Young Gerrit Smith played some ravishing dance-music, & we all danced about an hour. There couldn't be a pleasanter night than that one was. Some of those people complained of fatigue, but I don't seem to know what the sense of fatigue is.

In his reprieve he was like some wild thing that had regained liberty.

He refers to Susy's recent illness and to Mrs. Clemens's own poor state of health.

Dear, dear Susy! My strength reproaches me when I think of her and you.

It is an unspeakable pity that you should be without any one to go about with the girls, & it troubles me, & grieves me, & makes me curse & swear; but you see, dear heart, I've got to stick right where I am till I find out whether we are rich or whether the poorest person we are acquainted with in anybody's kitchen is better off than we are. . I stand on the land-end of a springboard, with the family clustered on the other end; if I take my foot----

He realized his hopes to her as a vessel trying to make port; once he wrote:

The ship is in sight now ....

When the anchor is down then I shall say:

"Farewell--a long farewell--to business! I will never touch it again!"

I will live in literature, I will wallow in it, revel in it; I will swim in ink! 'Joan of Arc'--but all this is premature; the anchor is not down yet.

Sometimes he sent her impulsive cables calculating to sustain hope. Mrs. Clemens, writing to her sister in January, said:

Mr. Clemens now for ten days has been hourly expecting to send me word that Paige had signed the (new) contract, but as yet no despatch comes . . . . On the 5th of this month I received a cable, "Expect good news in ten days." On the 15th I receive a cable, "Look out for good news." On the 19th a cable, "Nearing success."

It appealed to her sense of humor even in these dark days. She added:

They make me laugh, for they are so like my beloved "Colonel."

Mr. Rogers had agreed that he would bring Paige to rational terms, and with Clemens made a trip to Chicago. All agreed now that the machine promised a certain fortune as soon as a contract acceptable to everybody could be concluded--Paige and his lawyer being the last to dally and dicker as to terms. Finally a telegram came from Chicago saying that Paige had agreed to terms. On that day Clemens wrote in his note-book:

This is a great date in my history. Yesterday we were paupers with but 3 months' rations of cash left and $160,000 in debt, my wife & I, but this telegram makes us wealthy.

But it was not until a fortnight later that Paige did actually sign. This was on the 1st of February, '94, and Clemens that night cabled to Paris, so that Mrs. Clemens would have it on her breakfast-plate the morning of their anniversary:

"Wedding news. Our ship is safe in port. I sail the moment Rogers can spare me."

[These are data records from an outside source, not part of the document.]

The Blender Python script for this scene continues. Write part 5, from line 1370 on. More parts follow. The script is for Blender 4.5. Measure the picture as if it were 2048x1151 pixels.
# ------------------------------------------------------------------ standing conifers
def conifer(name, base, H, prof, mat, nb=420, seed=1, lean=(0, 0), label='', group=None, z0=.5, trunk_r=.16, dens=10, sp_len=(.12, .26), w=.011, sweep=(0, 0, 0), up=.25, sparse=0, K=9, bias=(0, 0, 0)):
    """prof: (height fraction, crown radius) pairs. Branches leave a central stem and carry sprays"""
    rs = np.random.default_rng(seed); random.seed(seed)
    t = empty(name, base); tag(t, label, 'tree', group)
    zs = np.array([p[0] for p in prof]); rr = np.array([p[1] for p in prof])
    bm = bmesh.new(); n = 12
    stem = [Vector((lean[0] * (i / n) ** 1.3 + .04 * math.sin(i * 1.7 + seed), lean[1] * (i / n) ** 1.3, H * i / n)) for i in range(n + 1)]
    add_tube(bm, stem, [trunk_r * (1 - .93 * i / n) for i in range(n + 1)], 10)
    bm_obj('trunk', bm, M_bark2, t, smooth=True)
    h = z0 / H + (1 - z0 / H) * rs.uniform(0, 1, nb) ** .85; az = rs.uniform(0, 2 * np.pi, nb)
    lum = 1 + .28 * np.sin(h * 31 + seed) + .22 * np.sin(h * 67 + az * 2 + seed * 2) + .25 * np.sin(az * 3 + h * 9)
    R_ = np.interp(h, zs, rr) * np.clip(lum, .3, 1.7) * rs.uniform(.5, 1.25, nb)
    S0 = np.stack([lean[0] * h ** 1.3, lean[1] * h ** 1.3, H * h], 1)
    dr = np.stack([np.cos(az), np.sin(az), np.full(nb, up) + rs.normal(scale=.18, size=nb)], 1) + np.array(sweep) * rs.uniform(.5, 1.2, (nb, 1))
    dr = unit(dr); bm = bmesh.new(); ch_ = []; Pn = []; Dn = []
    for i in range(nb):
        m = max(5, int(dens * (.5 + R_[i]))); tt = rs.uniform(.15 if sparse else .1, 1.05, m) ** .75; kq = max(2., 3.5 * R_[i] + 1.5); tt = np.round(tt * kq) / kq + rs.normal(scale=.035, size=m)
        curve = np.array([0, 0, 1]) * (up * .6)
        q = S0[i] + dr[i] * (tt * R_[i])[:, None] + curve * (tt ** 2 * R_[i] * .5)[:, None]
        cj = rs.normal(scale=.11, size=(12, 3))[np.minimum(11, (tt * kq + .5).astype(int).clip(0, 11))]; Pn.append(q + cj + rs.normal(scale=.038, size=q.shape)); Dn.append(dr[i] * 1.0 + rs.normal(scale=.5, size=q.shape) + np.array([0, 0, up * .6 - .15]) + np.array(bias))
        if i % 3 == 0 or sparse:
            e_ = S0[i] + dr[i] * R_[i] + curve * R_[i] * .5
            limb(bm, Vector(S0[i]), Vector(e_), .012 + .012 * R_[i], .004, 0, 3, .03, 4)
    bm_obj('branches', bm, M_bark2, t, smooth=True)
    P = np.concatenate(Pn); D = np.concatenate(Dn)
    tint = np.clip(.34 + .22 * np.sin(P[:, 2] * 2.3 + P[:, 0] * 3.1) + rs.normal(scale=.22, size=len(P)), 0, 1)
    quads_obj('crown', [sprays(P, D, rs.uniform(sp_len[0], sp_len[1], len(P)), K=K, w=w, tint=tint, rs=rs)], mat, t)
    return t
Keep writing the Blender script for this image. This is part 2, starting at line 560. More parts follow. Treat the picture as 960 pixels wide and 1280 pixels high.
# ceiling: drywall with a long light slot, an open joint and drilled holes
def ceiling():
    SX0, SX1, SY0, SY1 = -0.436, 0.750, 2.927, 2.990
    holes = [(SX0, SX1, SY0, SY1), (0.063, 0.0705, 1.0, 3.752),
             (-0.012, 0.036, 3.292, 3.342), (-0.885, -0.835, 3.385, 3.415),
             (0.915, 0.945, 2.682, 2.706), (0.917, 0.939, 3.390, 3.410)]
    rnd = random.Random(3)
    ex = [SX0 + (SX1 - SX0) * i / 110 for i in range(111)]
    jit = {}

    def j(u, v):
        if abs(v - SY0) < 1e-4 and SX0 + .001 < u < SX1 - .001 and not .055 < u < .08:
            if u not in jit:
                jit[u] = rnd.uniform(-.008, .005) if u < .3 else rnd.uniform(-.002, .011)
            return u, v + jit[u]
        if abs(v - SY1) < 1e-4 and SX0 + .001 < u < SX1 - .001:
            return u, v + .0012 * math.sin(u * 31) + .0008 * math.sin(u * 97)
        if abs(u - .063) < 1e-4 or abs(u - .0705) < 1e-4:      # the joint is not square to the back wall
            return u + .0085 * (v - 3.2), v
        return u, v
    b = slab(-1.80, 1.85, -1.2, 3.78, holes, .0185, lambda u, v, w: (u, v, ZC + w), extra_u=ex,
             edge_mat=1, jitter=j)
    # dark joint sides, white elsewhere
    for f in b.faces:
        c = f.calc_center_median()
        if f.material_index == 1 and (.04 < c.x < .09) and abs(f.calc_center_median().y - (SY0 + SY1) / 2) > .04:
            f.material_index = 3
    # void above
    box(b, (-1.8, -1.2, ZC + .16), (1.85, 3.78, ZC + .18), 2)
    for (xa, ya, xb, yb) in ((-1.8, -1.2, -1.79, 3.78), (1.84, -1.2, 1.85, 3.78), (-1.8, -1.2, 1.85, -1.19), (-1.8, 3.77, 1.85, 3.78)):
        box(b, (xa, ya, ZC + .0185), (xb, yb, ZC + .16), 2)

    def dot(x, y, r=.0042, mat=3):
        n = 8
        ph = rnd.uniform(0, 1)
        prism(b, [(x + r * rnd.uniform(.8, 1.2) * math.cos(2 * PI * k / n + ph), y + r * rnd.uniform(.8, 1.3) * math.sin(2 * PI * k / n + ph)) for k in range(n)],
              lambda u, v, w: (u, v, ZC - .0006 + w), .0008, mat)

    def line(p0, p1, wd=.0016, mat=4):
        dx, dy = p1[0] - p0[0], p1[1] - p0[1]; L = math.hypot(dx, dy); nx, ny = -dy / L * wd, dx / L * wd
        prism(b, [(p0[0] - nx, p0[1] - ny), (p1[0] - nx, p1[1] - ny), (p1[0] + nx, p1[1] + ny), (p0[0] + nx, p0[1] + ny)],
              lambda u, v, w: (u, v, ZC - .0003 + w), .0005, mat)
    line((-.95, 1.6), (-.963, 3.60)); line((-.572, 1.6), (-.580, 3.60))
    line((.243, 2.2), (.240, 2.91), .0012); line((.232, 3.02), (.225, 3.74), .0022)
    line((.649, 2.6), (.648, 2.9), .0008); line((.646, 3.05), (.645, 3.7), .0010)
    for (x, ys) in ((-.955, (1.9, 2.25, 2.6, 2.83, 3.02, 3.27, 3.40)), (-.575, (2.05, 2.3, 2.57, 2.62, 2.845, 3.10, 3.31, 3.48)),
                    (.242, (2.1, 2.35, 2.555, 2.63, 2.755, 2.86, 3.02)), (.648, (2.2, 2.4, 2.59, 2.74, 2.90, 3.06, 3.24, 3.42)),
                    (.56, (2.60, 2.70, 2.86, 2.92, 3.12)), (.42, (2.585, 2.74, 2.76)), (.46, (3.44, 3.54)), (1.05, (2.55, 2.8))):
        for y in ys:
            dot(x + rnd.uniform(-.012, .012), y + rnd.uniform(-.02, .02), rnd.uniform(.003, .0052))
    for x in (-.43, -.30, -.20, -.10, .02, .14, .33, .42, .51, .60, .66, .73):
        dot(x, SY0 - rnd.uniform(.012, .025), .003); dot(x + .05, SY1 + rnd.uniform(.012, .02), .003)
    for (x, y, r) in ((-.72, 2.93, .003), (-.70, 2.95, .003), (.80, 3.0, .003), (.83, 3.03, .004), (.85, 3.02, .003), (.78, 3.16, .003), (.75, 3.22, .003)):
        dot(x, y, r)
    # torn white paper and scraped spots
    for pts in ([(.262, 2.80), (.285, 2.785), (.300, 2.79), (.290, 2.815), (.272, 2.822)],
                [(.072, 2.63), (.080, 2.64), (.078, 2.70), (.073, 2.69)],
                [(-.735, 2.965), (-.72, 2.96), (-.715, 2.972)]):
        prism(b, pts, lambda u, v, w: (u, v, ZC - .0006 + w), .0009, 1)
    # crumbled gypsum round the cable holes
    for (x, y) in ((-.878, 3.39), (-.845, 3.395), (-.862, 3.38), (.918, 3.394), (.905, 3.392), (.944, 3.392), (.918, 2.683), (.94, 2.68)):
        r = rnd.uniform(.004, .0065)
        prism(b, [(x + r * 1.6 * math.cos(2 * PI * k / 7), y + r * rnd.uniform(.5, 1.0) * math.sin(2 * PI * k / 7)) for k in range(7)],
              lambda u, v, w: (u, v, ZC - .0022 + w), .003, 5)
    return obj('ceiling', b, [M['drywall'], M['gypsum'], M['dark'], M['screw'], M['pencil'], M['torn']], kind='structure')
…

So this painted bubble, this thing of emptiness, had become as substance again--the grand hope. He was as concerned with it as if it had been an actual gold-mine with ore and bullion piled in heaps--that shadow, that farce, that nightmare. One longs to go back through the years and face him to the light and arouse him to the vast sham of it all.

CLXXXVII

SOME LITERARY MATTERS

Clemens might have lectured that winter with profit, and Major Pond did his best to persuade him; but Rogers agreed that his presence in New York was likely to be too important to warrant any schedule of absence. He went once to Boston to lecture for charity, though his pleasure in the experience was a sufficient reward. On the evening before the lecture Mrs. James T. Fields had him to her house to dine with Dr. Holmes, then not far from the end of his long, beautiful life.--[He died that same year, October, 1894.]

Clemens wrote to Paris of their evening together:

Dr. Oliver Wendell Holmes never goes out (he is in his 84th year), but he came out this time--said he wanted to "have a time" once more with me.